Collins and Eid might be pretty bad examples of how to use this incredible resource we have access to nowadays (see The Story Behind the Book for more details) but surely it’s time Ireland started making full use of the facilities available to them.  There are Irish companies who use the Internet well but they are still in the minority.

I’ve learnt a lot about what’s possible and what’s fantasy while researching Devil in the Red Dress.  I was surprised by how much possibility the Internet opens up, as a journalist I take Google for granted but there’s a lot more out there.

I’m very excited about the possibilities with the global village you get glimpses of with the Net but the antics of Collins and Eid only go to show that there are still plenty of dark corners out there were dodgy people lurk…and some are more successfully dodgy than others!

The Reality of Being a Published Writer!

So Devil has been on the shelves a grand total of two days.  Most of those two days I’ve spent signing copies of it.  We are not talking about the glamorous author signings you hear the stars of the literary world talking about.  What I am referring to is standing in a crowded bookshop scrawling my signature in dozens of copies of my book while the bemused public work around me.

Now before I go any further let me make it one hundred per cent clear that I am not complaining.  I’ve been signing my copies of my first book today.  I’ve actually fantasised about the sheer mundanity of that kind of signing (the kind that doesn’t involve the general public but results in those “signed by the author” stickers you see in bookshops.

I might have writers cramp tonight, after signing several hundred copies but I honestly couldn’t think of anything I’d rather be doing.

Anyway, now that’s clear, back to my day.  Today I did the M50 circuit of Dublin shopping centres.  My brother-in-law was kind enough to ferry me around The Square in Tallaght, Liffey Valley and Blanchardstown shopping centres.  After a while, I couldn’t tell what shopping centre I was in.

The drill was simple.  We’d park.  Go into the centre and find the local branch of Easons.  I would then go and find a member of staff and explain the situation (this is something they don’t tell you when you’re an aspirant writer – that at some stage you would have to walk up to a complete stranger and ask if you can give them your autograph…lots of times).

Actually it turned out not to be as awkward as I had thought.  This is completely normal writerly behaviour apparently.  I suppose I should have worked that out after seeing all those “signed by the author” stickers over the years.

At one point, after the second or third centre, the brother-in-law commented that we should really have had a reality tv crew following us around.  Personally I’m really glad we didn’t.  Apart from wandering around several almost identical shopping centres looking for the obligatory Easons, the signing itself is a bizarre experience to say the least.  I must have looked like a kamikaze vandal going up to a pile of books in the middle of a display with my pen brandished at the ready.

One thing that surprised me about today was the warm reception I received in all of the shops.  Even though it was a Saturday afternoon a few weeks before Christmas people made time to accommodate me and put the little green stickers on my books.

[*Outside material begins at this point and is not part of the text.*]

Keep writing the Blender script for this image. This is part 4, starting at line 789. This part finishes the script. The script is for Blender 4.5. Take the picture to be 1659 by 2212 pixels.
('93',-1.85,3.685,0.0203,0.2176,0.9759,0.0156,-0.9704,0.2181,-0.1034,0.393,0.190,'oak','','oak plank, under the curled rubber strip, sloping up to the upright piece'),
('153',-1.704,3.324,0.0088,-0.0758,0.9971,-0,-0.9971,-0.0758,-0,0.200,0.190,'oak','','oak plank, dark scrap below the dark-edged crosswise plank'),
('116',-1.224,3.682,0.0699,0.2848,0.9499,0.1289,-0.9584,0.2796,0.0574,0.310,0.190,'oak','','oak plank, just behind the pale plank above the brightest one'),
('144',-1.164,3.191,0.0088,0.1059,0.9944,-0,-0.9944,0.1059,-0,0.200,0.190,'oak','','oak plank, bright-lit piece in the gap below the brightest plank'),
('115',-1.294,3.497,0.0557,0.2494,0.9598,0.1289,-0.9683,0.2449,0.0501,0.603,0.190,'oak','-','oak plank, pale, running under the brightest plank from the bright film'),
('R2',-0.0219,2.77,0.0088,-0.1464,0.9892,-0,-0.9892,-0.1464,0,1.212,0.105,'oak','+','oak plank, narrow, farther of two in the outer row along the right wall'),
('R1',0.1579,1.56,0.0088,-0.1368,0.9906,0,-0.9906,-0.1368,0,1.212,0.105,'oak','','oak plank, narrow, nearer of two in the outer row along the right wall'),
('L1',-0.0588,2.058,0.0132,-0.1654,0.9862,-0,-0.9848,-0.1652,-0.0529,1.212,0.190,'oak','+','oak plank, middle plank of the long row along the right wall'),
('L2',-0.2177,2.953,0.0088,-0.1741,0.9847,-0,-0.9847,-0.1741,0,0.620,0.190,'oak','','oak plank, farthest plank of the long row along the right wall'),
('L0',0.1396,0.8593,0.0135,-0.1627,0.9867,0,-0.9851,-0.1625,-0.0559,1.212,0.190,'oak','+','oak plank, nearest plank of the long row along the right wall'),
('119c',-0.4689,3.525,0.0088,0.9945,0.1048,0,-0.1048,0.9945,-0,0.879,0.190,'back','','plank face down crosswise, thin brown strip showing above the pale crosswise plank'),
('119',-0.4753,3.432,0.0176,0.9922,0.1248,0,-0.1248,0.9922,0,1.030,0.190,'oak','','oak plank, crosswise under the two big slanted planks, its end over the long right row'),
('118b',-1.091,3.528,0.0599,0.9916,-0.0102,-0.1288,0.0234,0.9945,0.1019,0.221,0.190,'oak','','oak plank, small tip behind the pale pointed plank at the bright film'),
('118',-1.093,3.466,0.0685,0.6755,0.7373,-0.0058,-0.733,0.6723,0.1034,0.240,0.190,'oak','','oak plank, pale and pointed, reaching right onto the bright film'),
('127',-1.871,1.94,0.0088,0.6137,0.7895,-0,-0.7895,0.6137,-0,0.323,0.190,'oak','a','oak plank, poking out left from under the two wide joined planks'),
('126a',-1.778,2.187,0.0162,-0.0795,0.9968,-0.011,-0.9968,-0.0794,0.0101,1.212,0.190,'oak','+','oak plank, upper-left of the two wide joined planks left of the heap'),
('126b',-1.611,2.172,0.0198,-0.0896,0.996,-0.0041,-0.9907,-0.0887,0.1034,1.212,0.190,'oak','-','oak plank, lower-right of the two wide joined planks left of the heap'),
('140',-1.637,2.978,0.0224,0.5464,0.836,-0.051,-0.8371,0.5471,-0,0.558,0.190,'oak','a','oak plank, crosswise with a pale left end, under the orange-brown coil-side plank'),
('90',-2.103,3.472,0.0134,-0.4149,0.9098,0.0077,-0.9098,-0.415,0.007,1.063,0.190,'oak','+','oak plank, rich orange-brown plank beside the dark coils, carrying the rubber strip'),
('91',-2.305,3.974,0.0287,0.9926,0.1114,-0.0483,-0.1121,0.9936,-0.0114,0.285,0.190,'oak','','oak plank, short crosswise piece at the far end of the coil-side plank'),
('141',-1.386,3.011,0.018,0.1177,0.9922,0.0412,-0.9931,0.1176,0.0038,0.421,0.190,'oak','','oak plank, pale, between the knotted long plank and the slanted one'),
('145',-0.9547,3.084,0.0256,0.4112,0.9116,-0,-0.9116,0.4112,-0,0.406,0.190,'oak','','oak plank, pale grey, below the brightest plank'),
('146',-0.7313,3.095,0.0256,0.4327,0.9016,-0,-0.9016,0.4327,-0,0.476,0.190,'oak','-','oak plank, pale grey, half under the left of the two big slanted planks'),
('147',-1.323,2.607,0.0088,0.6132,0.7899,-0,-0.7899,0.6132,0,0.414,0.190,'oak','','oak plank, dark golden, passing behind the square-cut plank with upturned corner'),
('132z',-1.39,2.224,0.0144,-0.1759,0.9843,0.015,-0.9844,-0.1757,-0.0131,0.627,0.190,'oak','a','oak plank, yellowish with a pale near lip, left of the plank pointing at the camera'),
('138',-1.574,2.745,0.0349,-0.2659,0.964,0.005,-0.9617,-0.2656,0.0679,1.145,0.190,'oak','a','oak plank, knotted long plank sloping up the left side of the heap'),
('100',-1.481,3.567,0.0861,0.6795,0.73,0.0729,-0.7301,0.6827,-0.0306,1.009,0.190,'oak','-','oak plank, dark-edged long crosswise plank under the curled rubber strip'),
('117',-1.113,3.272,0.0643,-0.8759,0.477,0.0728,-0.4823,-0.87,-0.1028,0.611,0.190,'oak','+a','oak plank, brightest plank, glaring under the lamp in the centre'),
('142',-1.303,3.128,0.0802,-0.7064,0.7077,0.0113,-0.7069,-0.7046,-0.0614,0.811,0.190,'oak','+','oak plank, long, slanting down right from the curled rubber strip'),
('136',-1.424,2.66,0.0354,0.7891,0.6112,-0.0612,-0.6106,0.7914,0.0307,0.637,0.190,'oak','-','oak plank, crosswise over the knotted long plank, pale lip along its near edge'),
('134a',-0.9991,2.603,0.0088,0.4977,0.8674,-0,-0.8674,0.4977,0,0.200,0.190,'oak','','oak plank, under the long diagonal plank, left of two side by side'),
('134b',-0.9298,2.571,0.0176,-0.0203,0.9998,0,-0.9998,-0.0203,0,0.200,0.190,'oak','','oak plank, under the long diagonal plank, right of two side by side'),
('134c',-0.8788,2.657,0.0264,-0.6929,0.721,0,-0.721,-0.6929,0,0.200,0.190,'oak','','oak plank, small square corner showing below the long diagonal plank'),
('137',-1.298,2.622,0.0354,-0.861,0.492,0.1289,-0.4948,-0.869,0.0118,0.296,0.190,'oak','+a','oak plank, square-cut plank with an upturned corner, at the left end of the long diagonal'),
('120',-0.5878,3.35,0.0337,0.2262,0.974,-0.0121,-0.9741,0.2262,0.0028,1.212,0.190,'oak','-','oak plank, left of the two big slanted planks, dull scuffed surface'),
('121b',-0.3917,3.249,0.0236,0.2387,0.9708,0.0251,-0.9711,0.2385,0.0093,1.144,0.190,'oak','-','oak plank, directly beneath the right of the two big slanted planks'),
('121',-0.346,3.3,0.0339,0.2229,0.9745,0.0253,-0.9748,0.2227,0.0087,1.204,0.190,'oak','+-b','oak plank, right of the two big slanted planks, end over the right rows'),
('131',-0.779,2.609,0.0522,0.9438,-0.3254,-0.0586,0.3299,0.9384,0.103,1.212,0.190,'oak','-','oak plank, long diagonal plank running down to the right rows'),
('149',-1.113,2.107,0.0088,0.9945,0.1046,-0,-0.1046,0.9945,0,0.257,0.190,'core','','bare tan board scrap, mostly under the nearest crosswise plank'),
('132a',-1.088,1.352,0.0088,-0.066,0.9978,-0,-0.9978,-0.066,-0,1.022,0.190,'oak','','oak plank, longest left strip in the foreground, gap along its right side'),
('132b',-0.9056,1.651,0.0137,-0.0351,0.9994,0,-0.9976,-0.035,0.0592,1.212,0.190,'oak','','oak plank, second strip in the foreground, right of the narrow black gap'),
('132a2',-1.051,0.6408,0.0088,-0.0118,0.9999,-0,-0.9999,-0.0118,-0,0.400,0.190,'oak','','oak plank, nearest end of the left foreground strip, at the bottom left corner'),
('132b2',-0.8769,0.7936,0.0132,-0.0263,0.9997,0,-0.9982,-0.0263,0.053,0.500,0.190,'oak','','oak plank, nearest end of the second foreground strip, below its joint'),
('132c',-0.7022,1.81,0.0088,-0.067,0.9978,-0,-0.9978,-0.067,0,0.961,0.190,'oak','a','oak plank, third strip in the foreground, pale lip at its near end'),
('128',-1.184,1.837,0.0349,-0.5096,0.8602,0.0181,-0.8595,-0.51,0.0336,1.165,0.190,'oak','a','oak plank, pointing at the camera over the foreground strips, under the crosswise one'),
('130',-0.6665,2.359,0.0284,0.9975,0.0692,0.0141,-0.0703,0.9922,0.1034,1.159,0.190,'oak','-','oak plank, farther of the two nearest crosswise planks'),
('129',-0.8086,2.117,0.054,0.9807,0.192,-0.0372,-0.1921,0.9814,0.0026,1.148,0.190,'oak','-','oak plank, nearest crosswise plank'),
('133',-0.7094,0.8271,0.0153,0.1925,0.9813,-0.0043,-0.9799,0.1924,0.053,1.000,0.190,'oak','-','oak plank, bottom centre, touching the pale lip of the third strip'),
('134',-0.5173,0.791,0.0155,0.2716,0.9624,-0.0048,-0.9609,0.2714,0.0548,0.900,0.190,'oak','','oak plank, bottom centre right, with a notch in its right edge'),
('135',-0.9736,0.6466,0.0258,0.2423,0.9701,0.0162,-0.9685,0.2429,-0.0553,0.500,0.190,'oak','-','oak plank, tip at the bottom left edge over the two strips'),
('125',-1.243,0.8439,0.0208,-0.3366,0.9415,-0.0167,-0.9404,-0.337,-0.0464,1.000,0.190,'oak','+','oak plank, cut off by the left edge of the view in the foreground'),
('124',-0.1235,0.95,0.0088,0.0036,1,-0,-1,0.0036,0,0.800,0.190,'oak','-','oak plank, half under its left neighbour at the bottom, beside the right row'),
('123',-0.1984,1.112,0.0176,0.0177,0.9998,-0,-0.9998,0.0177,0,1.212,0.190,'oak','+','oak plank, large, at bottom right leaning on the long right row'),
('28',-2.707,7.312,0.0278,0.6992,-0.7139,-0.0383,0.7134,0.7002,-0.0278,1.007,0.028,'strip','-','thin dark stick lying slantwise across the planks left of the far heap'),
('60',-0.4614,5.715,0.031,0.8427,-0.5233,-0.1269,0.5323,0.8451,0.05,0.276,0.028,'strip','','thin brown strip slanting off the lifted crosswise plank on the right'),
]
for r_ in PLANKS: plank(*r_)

At this stage there must be barely a book in Dublin that doesn’t have my signature on the front piece.

It was particularly surreal today because Sharon had made the front page of the Herald (again).  So I was walking past her picture every time I past the newspapers on my way to the copies of Devil.  The news was rather unsurprising…she’s lodged her appeal.  So the story will have yet another chapter.

All in all today I’ve been to five shopping centres.  Tallaght, Liffy Valley, Blanchardstown, Dundrum and Stephens Green.  Finally I’m beginning to feel like a bona fide writer.  I could get used to this!